A June 2001 investigation by Knight Ridder, later acquired by McClatchy Newspapers, looked at the lives of boys who were tricked or sold into slavery on cocoa farms in the Ivory Coast. The stories led to a voluntary program by industry to end abusive and forced child labor on the cocoa farms. Harkin and Rep. Eliot Engel (D., N.Y.) drew up the agreement with industry in September 2001.
Harkin and Engel said Monday that although progress had been made, large numbers of children still worked in the cocoa sector. Engel said there were times he and Harkin were "very, very frustrated by the slow pace" of change.
The new plan calls for a 70 percent reduction of internationally unacceptable child labor by 2020.
The Labor Department pledged $10 million and industry groups pledged $7 million for building schools and helping rural families in the two West African countries escape poverty so they don't have to rely on their children's wages.
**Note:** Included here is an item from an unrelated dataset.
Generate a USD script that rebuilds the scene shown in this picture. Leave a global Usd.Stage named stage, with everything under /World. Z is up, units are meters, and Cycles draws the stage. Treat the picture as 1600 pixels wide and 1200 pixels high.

The Labor Department will monitor and report on progress.
The new initiative will rely on Ghana and Ivory Coast for enforcement. It does not include any certification program to assure people who buy chocolate that it isn't produced by children.
Ivory Coast Labor Minister Emile Guirieoulou said that his nation's parliament was expected to adopt a bill soon that would ban human trafficking and forms of child labor that do not comply with the standards of the International Labor Organization.